Today, the umpire is frequently an object of fan ridicule. But long before instant replay destabilized umpires’ authority, early baseball fans—and Tin Pan Alley songwriters—looked for ways to ridicule “the man behind the plate.” I have yet to find a song written from an umpire’s perspective, which suggests songwriters thought depicting umpires as humorous or pitiful would have better popular culture traction than attempts to rehabilitate the umpire.
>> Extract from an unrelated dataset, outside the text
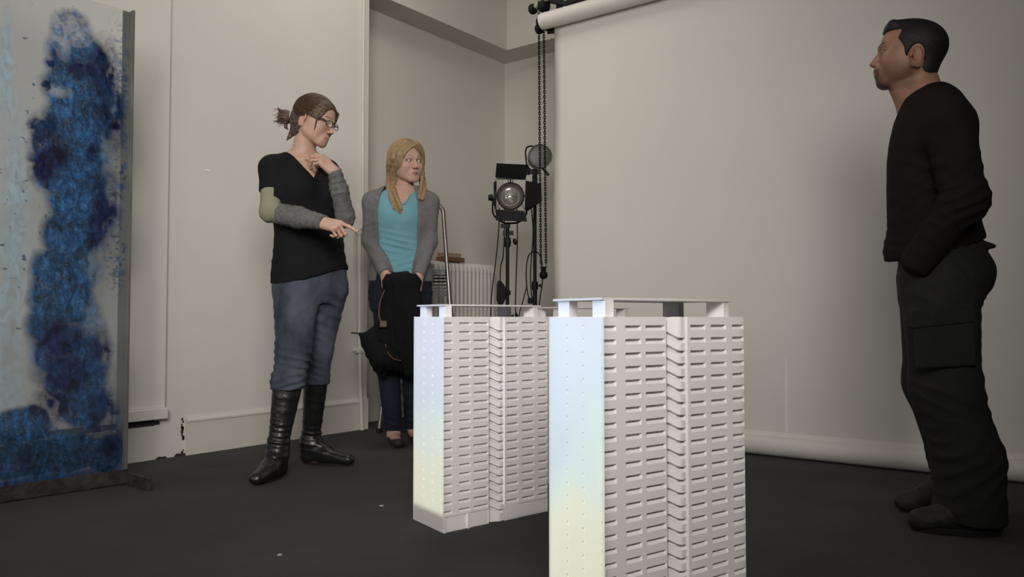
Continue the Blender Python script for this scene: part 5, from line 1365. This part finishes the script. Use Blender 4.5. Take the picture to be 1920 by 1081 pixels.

The chorus to the 1909 title “Let’s Get the Umpire’s Goat,” written by Nora Bayes and Jack Norworth (a co-writer of “Take Me Out to the Ball Game”), shows how fans expressed their frustration with the umpire:

“Let’s Get the Umpire’s Goat,” by Nora Bayes and Jack Norworth.
Let’s get the Umpire’s goat, goat, goat
Let’s make him go up in the air
We’ll yell, Oh you robber! Go somewhere and die
Back to the bush, You’ve got mud in your eye
Oh, what an awful decision!
Why don’t you put spectacles on?
Let’s holler like sin, and then our side will win,
When the umpire’s nanny is gone.

The 1905 title “The Umpire Is a Most Unhappy Man” suggests that driving a hearse was the only profession worse than being an umpire. The chorus asks

How’d you like to be an umpire
Work like his is merely play
He don’t even have to ask for
All the things that come his way
When the crowd yells, ‘knock his block off’
‘Soak him good,’ says ev’ry fan
Then who wants to be an umpire
The brickbats whiz when he gets his
For the umpire is a most unhappy man.

Even the famous “Take Me Out to the Ball Game” includes a passing reference to umpires. The song’s main character, Katie Casey, “saw all the games” and “told the umpire he was wrong, all along good and strong.”

“Take Me Out to the Ballgame,” by Jack Norworth and Albert Von Tilzer.

Though entertaining, early 20th-century songs about umpires also reflect changes in popular culture and a period in American labor history rife with worker strikes and labor activism.